Já a misericórdia, lembra o ministro, ocorre quando o Senhor não pune o homem como ele mereceria. Foi o que aconteceu em Nínive, para onde o profeta Jonas fora enviado por Deus para pregar arrependimento àqueles moradores antes que o Todo-Poderoso destruísse a referida localidade (Jn 3). “Não importa o pecado ou o deslize. O importante é se voltar para o Criador com o coração arrependido.” Curiosamente, recorda-se Ribeiro, o profeta não tinha desejo de levar a misericórdia de Deus aos ninivitas pelo fato de eles serem inimigos de Israel. Isso aconteceu de tal forma que, para escapar do chamado divino de pregar à cidade, o mensageiro do Senhor embarcou em um navio destinado a outro lugar (Jn 1.3), mas acabou no ventre de um grande peixe (Jn 1.17), onde finalmente teve de cumprir a vontade do Altíssimo. No entanto, observa o pastor, diante do arrependimento dos ninivitas, Jonas ficou irado ao constatar que a misericórdia divina havia sido manifestada em favor daqueles que ele próprio julgava não serem merecedores do favor de Deus (Jn 4).

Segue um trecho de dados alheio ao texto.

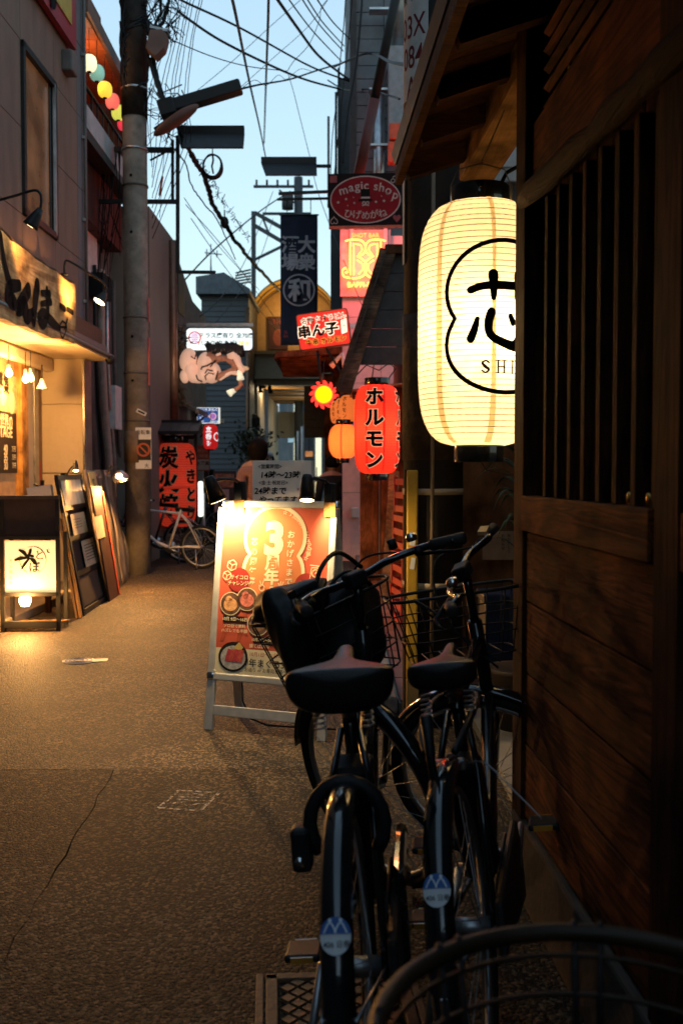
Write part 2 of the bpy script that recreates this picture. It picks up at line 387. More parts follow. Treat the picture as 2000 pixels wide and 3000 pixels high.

Outro exemplo bíblico da dificuldade que os homens têm de exercer misericórdia está em Mateus 12.7. Nesse texto, Jesus repreende os fariseus, citando Oseias: Mas, se vós soubésseis o que significa: Misericórdia quero e não sacrifício, não condenaríeis os inocentes (Os 6.6). “Nesse trecho, Deus diz ao Seu povo que não adianta oferecer adoração a Ele e não ser misericordioso”, esclarece o Pr. Silas Daniel, da Assembleia de Deus no Recreio dos Bandeirantes, zona oeste do Rio de Janeiro (RJ). Segundo Silas, na passagem de Mateus, a razão da crítica de Jesus aos legalistas é o fato de eles serem rígidos quanto à norma mosaica de guardar o sábado, mas negligenciarem a necessidade dos discípulos de se alimentarem. “A misericórdia vem antes do sacrifício de não trabalhar no sétimo dia da semana”, explica o pastor.
Compaixão e perdão – O Pr. Mazi Cunha Macedo, ministro auxiliar da Primeira Igreja Batista de Irajá, na zona norte do Rio de Janeiro (RJ), afirma que, para o cristão, a misericórdia é digna de admiração quando embasada em intenções genuínas. “Nosso propósito é servir a Deus, mas também ao próximo”, pontua o líder, assinalando que o mundo precisa conhecer Jesus a partir da Igreja e de suas obras, seja distribuindo pão aos necessitados, seja pregando aos perdidos o Pão da Vida. “Dessa forma, exalamos o suave perfume de Cristo. Os sermões podem alcançar alguns, porém nossos atos misericordiosos arrastam uma multidão para perto do Jesus encarnado”, ensina ele, destacando que misericórdia e perdão andam de mãos dadas e são dois elementos centrais da doutrina cristã.
O ministro pondera que todo ser humano merece uma segunda chance, apesar de seu passado. “Não existiriam salvação, regeneração e transformação sem misericórdia e perdão. Precisamos aprender a perdoar, assim como devemos pedir perdão quando necessário. Isso é exercer misericórdia.”
Essa atitude é fundamental, como defende o Pr. Elton Eduardo Paz de Araújo, líder regional da IIGD em Tancredo Neves (AM), ao citar a advertência do apóstolo Tiago: Porque o juízo será sem misericórdia sobre aquele que não fez misericórdia; e a misericórdia triunfa sobre o juízo (Tg 2.13). Essa palavra, observa Araújo, confirma o quanto o Senhor a valoriza. “As pessoas que demonstram compaixão e perdão estão alinhadas com a vontade de Deus.”
Doutorando em Ciências da Religião, o ministro ressalta, no entanto, que muitos desejam ser alvo de misericórdia, mas sem oferecer contrapartida. Não querem ser misericordiosos: “Talvez devido ao egoísmo ou medo de serem enganados”, aponta ele, avaliando que há quem sinta dificuldade de ter empatia ou não consiga perdoar por falta de compreensão da dor alheia ou de humildade.
Entretanto, para o salvo em Jesus, não existem desculpas: “A capacidade de ser misericordioso é um exercício contínuo de aprendizado e crescimento pessoal. Na visão do nosso Deus, a misericórdia é um aspecto indispensável do caráter cristão e da vida em comunidade. É um atributo ilimitado do Senhor até o último suspiro do homem na Terra”, conclui o pastor.